A partir do sétimo, não pode.
Não penso nisso, até porque tenho relação aberta e de confiança com o presidente. Não é da minha índole fazer isso. Se acontecer algo nesse sentido, chego para ele e abro o jogo.
Vários que ficaram muito tempo no exterior voltaram sob desconfiança. Você passou pelo mesmo no ano passado?
Para falar a verdade, eu nem tinha a intenção de voltar ao Brasil em 2015. Quando vim de férias, em maio, tinha um pessoal do Coritiba tentando me contratar. O Vasco também demonstrou interesse e eu estava com a situação em Dubai indefinida. Aí, estava no restaurante, em Recife, quando um dirigente do Santa se apresentou e pediu meu telefone. A partir daí, foi tudo muito rápido.
Aceitou logo de cara?
O presidente pediu para me encontrar. Eu fui para a reunião mais por educação, porque estava decidido a falar “não”. Na minha cabeça, o planejamento era parar em Dubai. Só que o negócio foi tomando forma, minha esposa e os filhos viram a possibilidade com bons olhos e aceitei o desafio, até por causa da identidade com o clube.
Você só foi iniciar a carreira de jogador profissional com 22 anos, muito tarde para os padrões. Em algum momento, achou que chegaria tão longe?
Nunca. Sou um cara de muita sorte. No Santa, por exemplo, eu não havia conquistado títulos na minha primeira passagem (em 2001 e 2002). Agora, ajudei o time a voltar para a elite nacional, ganhei o Pernambucano e a Copa do Nordeste…
Qual o seu maior momento nestes 15 anos de carreira?
Sinto um orgulho enorme por ter representado o Brasil em uma Copa do Mundo. São só 23 jogadores, né? Ainda mais na minha posição, atacante, extremamente concorrida. Mesmo não tendo ganhado o Mundial de 2010, por causa daquele fatídico jogo contra a Holanda, fico feliz de ter feito parte do grupo. Foram só seis minutos em campo, contra Portugal, mas é uma experiência única.
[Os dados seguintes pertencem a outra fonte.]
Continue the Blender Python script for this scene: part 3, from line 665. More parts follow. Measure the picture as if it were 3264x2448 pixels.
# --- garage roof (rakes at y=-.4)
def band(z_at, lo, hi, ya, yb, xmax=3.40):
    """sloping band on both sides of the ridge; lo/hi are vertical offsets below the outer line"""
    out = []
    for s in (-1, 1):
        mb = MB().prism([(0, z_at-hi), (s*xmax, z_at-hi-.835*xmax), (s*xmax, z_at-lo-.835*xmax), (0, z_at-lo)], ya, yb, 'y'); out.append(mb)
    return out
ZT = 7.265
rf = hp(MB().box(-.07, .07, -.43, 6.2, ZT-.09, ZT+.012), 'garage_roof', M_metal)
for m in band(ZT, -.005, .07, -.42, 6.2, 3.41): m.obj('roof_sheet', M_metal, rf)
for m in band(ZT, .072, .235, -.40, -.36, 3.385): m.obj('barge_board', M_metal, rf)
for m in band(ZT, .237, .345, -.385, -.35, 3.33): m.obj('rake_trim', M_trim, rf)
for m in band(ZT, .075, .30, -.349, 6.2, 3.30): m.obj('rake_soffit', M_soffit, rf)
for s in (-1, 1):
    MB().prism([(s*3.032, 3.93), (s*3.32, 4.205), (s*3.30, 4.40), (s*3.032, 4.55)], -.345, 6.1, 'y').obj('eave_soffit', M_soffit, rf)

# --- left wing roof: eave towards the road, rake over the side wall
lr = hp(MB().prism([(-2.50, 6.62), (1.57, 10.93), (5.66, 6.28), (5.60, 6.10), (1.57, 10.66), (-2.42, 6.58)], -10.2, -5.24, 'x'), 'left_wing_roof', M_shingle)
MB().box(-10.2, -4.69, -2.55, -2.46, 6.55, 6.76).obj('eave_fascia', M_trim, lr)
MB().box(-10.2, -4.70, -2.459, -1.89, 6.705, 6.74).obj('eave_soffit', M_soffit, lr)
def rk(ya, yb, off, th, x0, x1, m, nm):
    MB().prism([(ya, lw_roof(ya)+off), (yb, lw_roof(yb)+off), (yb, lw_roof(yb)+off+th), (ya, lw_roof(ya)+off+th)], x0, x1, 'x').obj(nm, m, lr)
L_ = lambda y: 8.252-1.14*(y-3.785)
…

Tem algo guardado da Copa?
Um monte de coisa: camisa, calção, medalha de participação da Fifa, cachecol… Está tudo guardado em um canto da minha casa, numa espécie de museu que estou montando com coisas que consegui ao longo da carreira. Tem troféu, quadros, camisas de todos clubes pelos quais joguei…
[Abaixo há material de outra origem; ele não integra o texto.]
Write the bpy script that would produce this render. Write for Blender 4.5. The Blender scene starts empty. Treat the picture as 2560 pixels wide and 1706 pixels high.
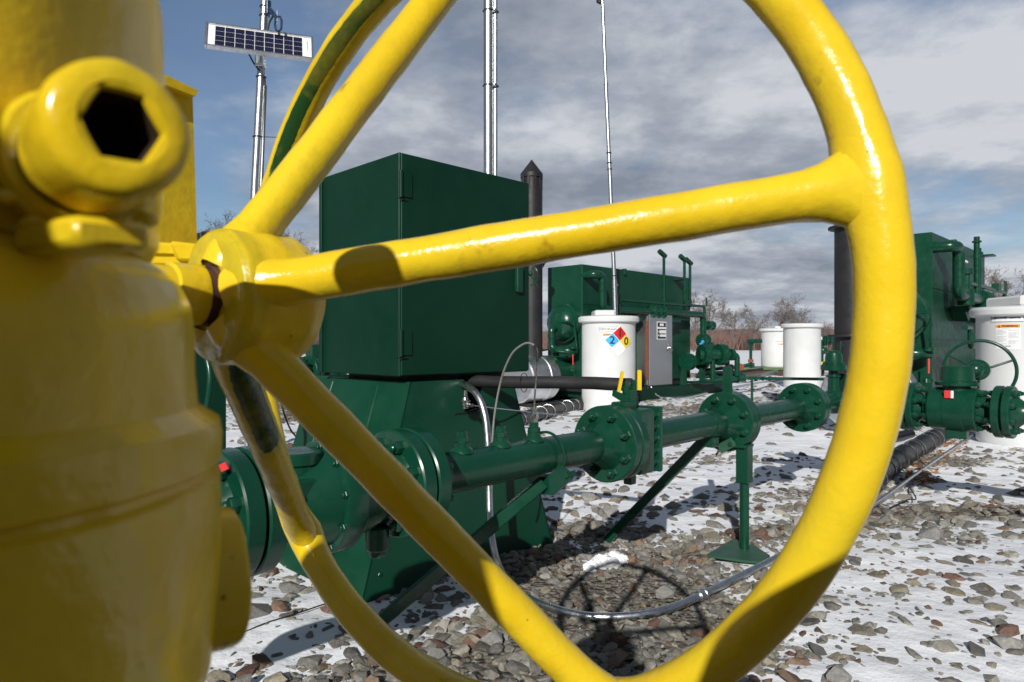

Mas seus maiores feitos foram na Alemanha, né?
Ah, com certeza. Cheguei a fazer testes em muitos clubes, como Guarani, Ponte, Juventus… E não passei em nenhum. Aí, anos depois, consegui ser artilheiro e jogador do ano no Campeonato Alemão, participei de Copa do Mundo, joguei a Liga dos Campeões (ele marcou os três gols da primeira vitória do Wolfsburg no torneio, em cima do CSKA, em 2010).
Por que só conseguiu virar jogador aos 22 anos?
Fui pai muito cedo (19 anos), não dava para ficar só treinando. Precisava trabalhar para sustentar a filha. Cheguei a passar em um teste, no Etti Jundiaí (atual Paulista), mas meu agente pediu R$ 30 mil para liberar meu passe e não houve acordo. Nessa época, eu jogava na várzea e tinha muito moral na região de Campo Limpo Paulista, Jundiaí, Campinas… Foi aí que o Heleno me descobriu e acertou com a Matonense, em 2000. Foi curioso, ele precisou pagar R$ 1 mil para o meu time da várzea, que havia adiantado esse dinheiro para que eu comprasse fralda e outras coisas para a casa.
A passagem pelo São Paulo ficou marcada pelos dois gols em cima do Juventus, que impediram o rebaixamento do Corinthians no Paulistão de 2004 e geraram até perseguição dos tricolores em relação a você. Arrepende-se dos gols?
Fiz o que achei certo de acordo com a educação que meus pais deram. Não me arrependo nem um pouco. Um profissional jamais faria o contrário. Pouca gente sabe, mas o São Paulo sempre foi o clube do meu coração e jogar lá era a realização de um sonho. Um dos melhores momentos da minha carreira foi no São Paulo, no fim de 2004 e no começo de 2005.
Como os corintianos e são-paulinos reagem quando o encontram hoje em dia?
Os corintianos que se lembram me abraçam e tudo mais. Já os são-paulinos também me agradecem pelos títulos que conquistei, mas se recordam dos gols. Mas tudo em tom de brincadeira. Nunca tive maiores problemas com isso, não. Essa rivalidade sadia e sem violência é até gostosa.
Quem é o Grafite fora dos campos?
Um cara caseiro, que adora a família. Já tenho cinco filhos: Maria Luiza, Ana Carolina, Maria Sofia, Maria Cecília e Benício, de oito meses. Já é suficiente para montar um time de futebol de salão. Mas parei. Não quero correr o risco de formar um time de futebol de campo.